Criticism

De Soto's work has been criticized by members of the academic "development community". Several authors have raised concerns about the quality of his scientific work. In his The Other Path, they portray de Soto's failure to reference the existent literature on the informal economy as bad scholarship or an attempt to make his cures for the problems of the developing world more novel than they are. This angered many veteran sociologists and anthropologists, who had already performed field work on the informal economy. Several of his key findings and assumptions were drawn into question, such as over-regulation as the principal cause of informality, the lack of any connection between formal and informal economy, his idealized view of U.S. capitalist development, etc.

One accusation concerns possible methodological flaws in both his qualitative work and his statistical evidence. For example, he estimates the total value of informal Third World dwellings as 9.34 trillion USD (about $4000 per person). However, the Journal of Economic Literature (Woodruff, Dec. 2001) claims this number relies on an estimates of the degree of informality in a typical underdeveloped country and a value of houses that are both based on extrapolations from small and arguably unrepresentative samples, namely countries that were studied precisely because of their high degree of informality. Woodruff posits that that the real number may be about 3.6 trillion. De Soto's estimates of the number of street vendors in Lima were also accused of bias, and his practice of publishing almost no detail regarding the methodology behind estimates has been criticized.
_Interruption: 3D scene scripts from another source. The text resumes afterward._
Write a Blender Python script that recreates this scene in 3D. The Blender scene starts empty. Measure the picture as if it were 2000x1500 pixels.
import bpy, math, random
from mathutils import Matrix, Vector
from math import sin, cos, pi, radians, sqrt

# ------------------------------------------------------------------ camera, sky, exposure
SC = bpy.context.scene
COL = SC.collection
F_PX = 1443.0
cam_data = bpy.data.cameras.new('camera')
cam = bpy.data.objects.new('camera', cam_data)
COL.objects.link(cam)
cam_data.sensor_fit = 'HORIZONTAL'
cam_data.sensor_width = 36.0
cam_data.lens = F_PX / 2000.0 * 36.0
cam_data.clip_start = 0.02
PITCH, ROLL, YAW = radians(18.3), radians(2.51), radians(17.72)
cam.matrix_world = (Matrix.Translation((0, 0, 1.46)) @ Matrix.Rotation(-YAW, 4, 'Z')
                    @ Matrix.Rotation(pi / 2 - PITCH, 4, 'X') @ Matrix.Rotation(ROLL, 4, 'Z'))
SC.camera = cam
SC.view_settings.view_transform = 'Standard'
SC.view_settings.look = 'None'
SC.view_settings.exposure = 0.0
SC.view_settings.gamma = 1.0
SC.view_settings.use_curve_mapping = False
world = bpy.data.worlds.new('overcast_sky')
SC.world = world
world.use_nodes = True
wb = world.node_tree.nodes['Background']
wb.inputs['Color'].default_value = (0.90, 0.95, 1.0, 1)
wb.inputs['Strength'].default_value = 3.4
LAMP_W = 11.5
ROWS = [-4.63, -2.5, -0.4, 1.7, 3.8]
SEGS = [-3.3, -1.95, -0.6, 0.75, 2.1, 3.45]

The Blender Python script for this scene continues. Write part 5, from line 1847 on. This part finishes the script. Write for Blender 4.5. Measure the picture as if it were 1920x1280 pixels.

Others drew attention to failures of de Soto style policies, such as the experience with property titles in the shantytowns of Bogotá, Colombia, where a housing market failed to develop and the credit situation did not improve, or similar experiences in Phnom Penh, Cambodia, or Manila, Philippines, where speculators "took advantage" of inexperienced squatters when land titles issues. A study of a land-titling project in Buenos Aires found negligible improvement in credit access (Galiani and Schargrodsky, 2005). The lack of a significant increase in lending to the poor by private banks leads critics to believe that his policies are oversold. Positive experiences in related areas of microcredit (for example, Grameen Bank) have not needed de Soto's work as a foundation, and have come from quite different politico-economic approaches. Others have claimed that by legalizing the property of the poor, de Soto's policies have led to their land being subjected to higher taxes and regulations than they were in the informal economy, thus leading to more inefficiency than under an informal property regime. But this should not be viewed as a criticism of De Soto, but as a criticism of big government interference as De Soto criticizes.

Supporters respond that the critics do not take into account possible regulatory interferences and problems caused by lacking rule of law and corruption in these nations. Theoretical property rights that do not function in practice arguably do little good.

Critics of de Soto also claim that he has ideological bias. They point out that de Soto's thinking strongly resembles that of the Austrian School of economics and its main representatives Friedrich von Hayek and Ludwig von Mises (neither of which he credits in The Other Path). Regardless of whether de Soto himself is "partisan", his beliefs, which posit relatively painless capitalist solutions to poverty are attractive to free-market and libertarian institutions such as the World Bank, The Economist, and the Cato Institute the last of which endorses and promotes his views as their solution to problems of poverty.

Moreover, his critics attribute the attention he has received to skill in selling his ideas to the press and politicians rather than their fundamental merit or effectivenss.

De Soto and his followers answer that his failure to reference literature has been intended, as he and his team for The Other Path “closed our books and opened our eyes”. His defenders argue his findings (unlike much of the academic criticism against him) has real-life effects, given the number of policymakers that consult his opinion. Likewise, some of de Soto's critics (including the below-mentioned Slate article by Gravois) posit what are perceived as unrealistic expectations, such as claiming that de Soto's ideas are not working simply because, in a space of five years, the Third World economy has not blossomed, although it took the rest of the world centuries to develop economically, financially, and industrially.

Responding to the alleged failures of policies designed according to his writings, de Soto has argued that property rights and deregulations are only necessary, not sufficient conditions for growth, and hinted that much of the criticism leveled against him is motivated by professional jealousy over the attention that he has received rather than any real weakness of his ideas.

Also, although de Soto has been accused of having ideological biases in favor of free markets, his critics often have their own. For example, dependency theory draws heavily from the work of Karl Marx and other socialist and communist theorists, and much critical work against de Soto (including the below Guardian article) includes many of the central tenets of dependency theory without acknowledging them.